Polisy inwestycyjne na pierwszy rzut oka wydają się wspaniałym pomysłem, bo łączą polisę na życie wraz z możliwością zysku. Tylko czy faktycznie jest to taki dobry i kolorowy sposób na „oszczędzanie”?
Różne towarzystwa ubezpieczeniowe oferują inne oferty, ale ich punktami wspólnymi są: wpłata kapitału, okres trwania umowy (zwykle 5, 10 i 15 lat), mała polisa na życie i uniknięcie kosztów podatkowych do czasu zakończenia okresu umowy. Taka polisa pozwala również na uniknięcie podatku od spadku i darowizn w razie, gdy ubezpieczonemu coś się stało i towarzystwo ubezpieczeniowe w ciągu 30 dni wypłaci uposażonemu pieniądze. Pamiętajmy, że nie musi być to członek rodziny.

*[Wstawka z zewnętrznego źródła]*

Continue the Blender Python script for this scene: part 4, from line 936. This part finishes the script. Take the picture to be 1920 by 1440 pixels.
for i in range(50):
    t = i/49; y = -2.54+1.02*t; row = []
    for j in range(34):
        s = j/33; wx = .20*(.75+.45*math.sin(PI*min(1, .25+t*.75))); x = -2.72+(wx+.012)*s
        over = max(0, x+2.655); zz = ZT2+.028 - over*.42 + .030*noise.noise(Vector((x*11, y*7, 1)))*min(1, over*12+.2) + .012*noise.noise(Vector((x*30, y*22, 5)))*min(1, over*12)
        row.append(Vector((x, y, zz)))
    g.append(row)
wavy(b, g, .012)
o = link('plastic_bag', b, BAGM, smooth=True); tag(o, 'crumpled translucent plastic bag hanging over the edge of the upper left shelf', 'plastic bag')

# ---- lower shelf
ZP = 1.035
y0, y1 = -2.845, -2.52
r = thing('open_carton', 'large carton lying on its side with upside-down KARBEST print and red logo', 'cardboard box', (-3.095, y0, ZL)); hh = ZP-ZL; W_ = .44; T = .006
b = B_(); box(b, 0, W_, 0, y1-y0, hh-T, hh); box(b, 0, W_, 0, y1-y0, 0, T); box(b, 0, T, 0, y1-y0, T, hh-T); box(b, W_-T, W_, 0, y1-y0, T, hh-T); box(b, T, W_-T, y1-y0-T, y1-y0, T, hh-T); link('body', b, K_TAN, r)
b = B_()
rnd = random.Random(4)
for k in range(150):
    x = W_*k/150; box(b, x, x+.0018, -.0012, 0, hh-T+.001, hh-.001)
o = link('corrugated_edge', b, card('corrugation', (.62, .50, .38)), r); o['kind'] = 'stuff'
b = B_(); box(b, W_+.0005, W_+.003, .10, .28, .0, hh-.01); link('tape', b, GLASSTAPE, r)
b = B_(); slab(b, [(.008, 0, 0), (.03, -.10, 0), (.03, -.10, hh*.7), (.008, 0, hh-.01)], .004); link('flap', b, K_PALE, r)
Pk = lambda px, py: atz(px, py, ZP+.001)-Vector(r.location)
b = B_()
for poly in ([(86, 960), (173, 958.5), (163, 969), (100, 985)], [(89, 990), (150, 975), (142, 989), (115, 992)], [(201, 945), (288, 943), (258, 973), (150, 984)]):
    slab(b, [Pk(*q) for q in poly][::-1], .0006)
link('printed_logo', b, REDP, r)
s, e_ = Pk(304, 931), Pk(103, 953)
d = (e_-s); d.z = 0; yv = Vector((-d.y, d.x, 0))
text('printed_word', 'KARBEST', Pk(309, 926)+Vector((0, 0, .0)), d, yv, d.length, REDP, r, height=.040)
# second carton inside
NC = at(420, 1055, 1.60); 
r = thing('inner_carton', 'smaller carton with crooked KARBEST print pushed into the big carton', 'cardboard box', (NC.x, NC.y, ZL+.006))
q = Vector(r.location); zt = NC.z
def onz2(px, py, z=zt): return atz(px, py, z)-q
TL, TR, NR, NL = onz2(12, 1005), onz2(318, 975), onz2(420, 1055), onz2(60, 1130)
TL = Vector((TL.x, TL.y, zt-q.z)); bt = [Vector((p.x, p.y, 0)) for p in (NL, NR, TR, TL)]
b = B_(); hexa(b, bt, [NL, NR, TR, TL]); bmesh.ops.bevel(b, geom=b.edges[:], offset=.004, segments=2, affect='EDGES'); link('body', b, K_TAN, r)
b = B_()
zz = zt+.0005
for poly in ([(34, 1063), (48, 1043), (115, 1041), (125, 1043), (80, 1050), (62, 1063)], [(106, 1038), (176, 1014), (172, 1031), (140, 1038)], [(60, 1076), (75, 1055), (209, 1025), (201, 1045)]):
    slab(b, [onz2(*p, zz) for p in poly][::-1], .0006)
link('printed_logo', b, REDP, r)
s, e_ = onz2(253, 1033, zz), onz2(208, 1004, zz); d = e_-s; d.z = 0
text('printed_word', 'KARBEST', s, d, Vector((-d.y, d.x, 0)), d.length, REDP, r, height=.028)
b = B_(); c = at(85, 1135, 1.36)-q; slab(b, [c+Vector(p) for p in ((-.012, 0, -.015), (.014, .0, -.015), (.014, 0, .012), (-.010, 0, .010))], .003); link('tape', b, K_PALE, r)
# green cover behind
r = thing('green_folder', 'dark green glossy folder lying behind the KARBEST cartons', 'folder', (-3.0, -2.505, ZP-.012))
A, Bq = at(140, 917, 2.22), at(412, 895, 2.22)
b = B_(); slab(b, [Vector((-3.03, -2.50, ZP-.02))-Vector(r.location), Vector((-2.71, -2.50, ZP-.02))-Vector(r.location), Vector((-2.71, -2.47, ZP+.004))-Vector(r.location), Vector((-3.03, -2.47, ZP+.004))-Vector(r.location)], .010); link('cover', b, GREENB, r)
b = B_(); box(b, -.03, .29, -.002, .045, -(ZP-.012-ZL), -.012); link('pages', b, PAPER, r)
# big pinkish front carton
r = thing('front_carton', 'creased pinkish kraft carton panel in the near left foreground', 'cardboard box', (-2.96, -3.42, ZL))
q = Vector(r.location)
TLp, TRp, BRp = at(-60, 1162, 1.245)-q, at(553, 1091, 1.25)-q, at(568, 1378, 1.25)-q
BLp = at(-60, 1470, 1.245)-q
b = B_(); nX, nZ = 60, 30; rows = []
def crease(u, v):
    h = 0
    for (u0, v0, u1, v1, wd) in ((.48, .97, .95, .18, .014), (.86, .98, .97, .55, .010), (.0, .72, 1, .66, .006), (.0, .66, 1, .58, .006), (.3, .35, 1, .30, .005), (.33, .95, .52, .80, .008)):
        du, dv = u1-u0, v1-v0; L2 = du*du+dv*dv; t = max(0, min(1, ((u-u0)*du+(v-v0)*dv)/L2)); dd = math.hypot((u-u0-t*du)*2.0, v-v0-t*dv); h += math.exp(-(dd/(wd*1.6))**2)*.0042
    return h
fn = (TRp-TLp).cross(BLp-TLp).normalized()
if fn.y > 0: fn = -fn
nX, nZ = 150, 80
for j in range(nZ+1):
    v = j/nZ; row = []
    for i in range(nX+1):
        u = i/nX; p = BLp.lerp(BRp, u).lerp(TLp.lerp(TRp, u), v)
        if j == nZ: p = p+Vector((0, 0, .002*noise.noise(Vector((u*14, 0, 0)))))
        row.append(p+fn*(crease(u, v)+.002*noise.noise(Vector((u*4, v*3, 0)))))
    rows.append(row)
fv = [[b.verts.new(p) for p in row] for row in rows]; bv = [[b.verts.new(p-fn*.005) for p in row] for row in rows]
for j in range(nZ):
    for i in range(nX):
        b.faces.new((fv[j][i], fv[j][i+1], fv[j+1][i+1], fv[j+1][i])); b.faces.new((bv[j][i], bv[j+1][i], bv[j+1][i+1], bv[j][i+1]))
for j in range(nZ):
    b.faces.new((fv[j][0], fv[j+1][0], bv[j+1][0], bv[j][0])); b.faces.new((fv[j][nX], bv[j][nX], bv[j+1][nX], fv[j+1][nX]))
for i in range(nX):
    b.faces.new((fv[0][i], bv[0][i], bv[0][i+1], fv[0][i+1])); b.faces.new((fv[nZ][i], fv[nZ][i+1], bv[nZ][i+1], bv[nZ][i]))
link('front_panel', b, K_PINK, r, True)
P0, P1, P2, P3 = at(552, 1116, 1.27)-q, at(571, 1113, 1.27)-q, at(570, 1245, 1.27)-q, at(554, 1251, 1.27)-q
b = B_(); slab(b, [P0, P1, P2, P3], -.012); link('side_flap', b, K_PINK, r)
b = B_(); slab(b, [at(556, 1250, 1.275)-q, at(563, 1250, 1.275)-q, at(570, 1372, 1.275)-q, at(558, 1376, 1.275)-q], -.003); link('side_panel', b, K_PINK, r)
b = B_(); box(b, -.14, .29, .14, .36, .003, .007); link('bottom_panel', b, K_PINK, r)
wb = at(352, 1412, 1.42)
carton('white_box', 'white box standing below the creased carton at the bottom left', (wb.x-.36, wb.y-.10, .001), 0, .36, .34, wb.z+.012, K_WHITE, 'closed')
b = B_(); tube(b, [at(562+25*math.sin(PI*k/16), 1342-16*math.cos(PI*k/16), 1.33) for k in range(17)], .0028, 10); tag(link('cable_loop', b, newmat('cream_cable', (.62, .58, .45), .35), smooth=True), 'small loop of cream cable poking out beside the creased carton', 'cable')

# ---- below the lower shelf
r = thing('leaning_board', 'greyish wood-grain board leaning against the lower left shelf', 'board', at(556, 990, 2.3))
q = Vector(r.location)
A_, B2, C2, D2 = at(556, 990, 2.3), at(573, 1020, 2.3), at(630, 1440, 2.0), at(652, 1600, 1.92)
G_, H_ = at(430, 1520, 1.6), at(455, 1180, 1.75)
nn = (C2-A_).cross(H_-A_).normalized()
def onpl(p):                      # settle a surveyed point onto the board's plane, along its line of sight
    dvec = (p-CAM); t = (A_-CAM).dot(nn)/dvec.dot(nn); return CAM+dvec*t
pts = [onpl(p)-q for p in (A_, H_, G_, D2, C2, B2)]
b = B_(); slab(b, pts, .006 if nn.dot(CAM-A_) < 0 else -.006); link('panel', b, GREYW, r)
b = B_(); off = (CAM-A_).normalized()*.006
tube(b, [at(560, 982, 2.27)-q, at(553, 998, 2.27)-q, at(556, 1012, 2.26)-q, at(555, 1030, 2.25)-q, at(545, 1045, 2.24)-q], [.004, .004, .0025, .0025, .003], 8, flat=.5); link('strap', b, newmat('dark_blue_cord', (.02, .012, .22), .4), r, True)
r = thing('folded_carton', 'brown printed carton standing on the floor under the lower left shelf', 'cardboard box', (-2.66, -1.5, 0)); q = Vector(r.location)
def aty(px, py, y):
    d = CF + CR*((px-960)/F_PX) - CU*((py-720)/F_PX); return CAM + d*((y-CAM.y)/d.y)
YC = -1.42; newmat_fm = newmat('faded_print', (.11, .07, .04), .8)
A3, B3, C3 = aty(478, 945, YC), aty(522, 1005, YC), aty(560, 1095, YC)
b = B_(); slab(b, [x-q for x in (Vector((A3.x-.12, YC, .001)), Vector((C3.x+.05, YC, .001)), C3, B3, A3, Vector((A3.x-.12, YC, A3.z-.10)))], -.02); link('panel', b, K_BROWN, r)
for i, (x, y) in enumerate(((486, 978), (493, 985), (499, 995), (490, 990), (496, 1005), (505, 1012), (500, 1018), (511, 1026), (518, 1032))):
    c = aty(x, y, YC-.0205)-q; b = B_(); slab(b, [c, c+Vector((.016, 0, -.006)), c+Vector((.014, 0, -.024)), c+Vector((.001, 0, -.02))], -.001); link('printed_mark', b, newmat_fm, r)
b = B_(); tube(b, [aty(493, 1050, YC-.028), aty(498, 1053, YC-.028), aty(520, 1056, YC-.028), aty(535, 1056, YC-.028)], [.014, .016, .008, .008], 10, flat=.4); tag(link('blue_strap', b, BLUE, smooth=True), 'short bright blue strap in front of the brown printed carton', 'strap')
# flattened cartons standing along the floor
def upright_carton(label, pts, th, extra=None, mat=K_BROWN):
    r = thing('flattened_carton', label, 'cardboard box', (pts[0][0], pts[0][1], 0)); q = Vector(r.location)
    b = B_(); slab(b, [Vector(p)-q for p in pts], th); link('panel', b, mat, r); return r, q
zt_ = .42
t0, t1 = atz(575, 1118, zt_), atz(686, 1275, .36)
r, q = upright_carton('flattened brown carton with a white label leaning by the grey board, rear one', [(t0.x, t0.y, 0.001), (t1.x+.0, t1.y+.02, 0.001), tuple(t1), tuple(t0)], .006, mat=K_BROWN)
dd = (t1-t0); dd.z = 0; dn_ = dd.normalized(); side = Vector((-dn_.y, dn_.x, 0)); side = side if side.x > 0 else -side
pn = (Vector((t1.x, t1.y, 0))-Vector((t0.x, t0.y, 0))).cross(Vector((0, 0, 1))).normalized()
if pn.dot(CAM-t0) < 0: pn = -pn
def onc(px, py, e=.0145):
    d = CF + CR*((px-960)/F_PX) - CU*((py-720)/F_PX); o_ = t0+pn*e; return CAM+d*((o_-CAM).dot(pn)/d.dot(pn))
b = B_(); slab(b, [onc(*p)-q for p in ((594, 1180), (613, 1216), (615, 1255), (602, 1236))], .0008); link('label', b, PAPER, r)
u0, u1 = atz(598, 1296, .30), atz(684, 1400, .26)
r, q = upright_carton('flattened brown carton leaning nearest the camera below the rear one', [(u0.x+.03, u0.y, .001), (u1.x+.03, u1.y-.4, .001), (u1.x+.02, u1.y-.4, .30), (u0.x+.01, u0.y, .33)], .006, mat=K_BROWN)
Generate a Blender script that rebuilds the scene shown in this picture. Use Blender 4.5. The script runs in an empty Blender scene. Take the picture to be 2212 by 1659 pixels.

Jednak powyższy punkt oraz fakt, że odsuwamy w czasie podatek Belki (do dnia zakończenia umowy) są właściwie jedynymi plusami takich polis. Niestety, ale więcej można stracić niż zyskać, a koszty zarządzania i dodatkowe ukryte koszty mogą bardzo mocno uszczuplić kapitał. Dodatkowo, na rynku inwestycyjnym nie ma czegoś takiego jak bezpieczna inwestycja! Każda inwestycja niesie ze sobą ryzyko, a gdy chcemy przenieść nasze fundusze inwestycyjne proces będzie dłuższy, niż gdybyśmy korzystali z np. usług maklerskich. W ten sposób bardzo łatwo przegapić odpowiedni moment i w konsekwencji stracić pieniądze.
Niestety, ale możliwości dotyczące wcześniejszego zerwania umowy są bardzo kosztowne… Jeśli pogorszy nam się sytuacja finansowa, zauważymy, że więcej tracimy niż zyskujemy, a także w wielu innych przypadkach, gdy chcemy rozwiązać umowę w trakcie jej trwania – stracimy cały lub zdecydowaną część kapitału początkowego. Przez to często nie decydujemy się na ten krok i nasze oszczędności dalej wpłacamy… topiąc jeszcze większą ilość pieniędzy.
Dlatego też zdecydowanie odradzamy polisy inwestycyjne. Jeśli jednak wciąż chcecie podjąć się ryzyka, pamiętajcie o bardzo dokładnym przeczytaniu wszystkich załączników, OWU i umowy, ewentualną konsultację z prawnikiem oraz przeliczenie ile będzie Was to kosztowało, ile możecie zyskać i czy jesteście w stanie udźwignąć ewentualne straty.
Bezpieczniejszym wyjściem, które w porównaniu do polis inwestycyjnych na pewno przyniosą zyski, nawet jeśli niewielkie, są konta oszczędnościowe i lokaty. Pamiętajcie, że to są Wasze pieniądze i słysząc słowo „zysk” warto, aby zapaliła się w głowie czerwona lampka. Decyzje finansowe zawsze powinny być dokładnie przemyślane!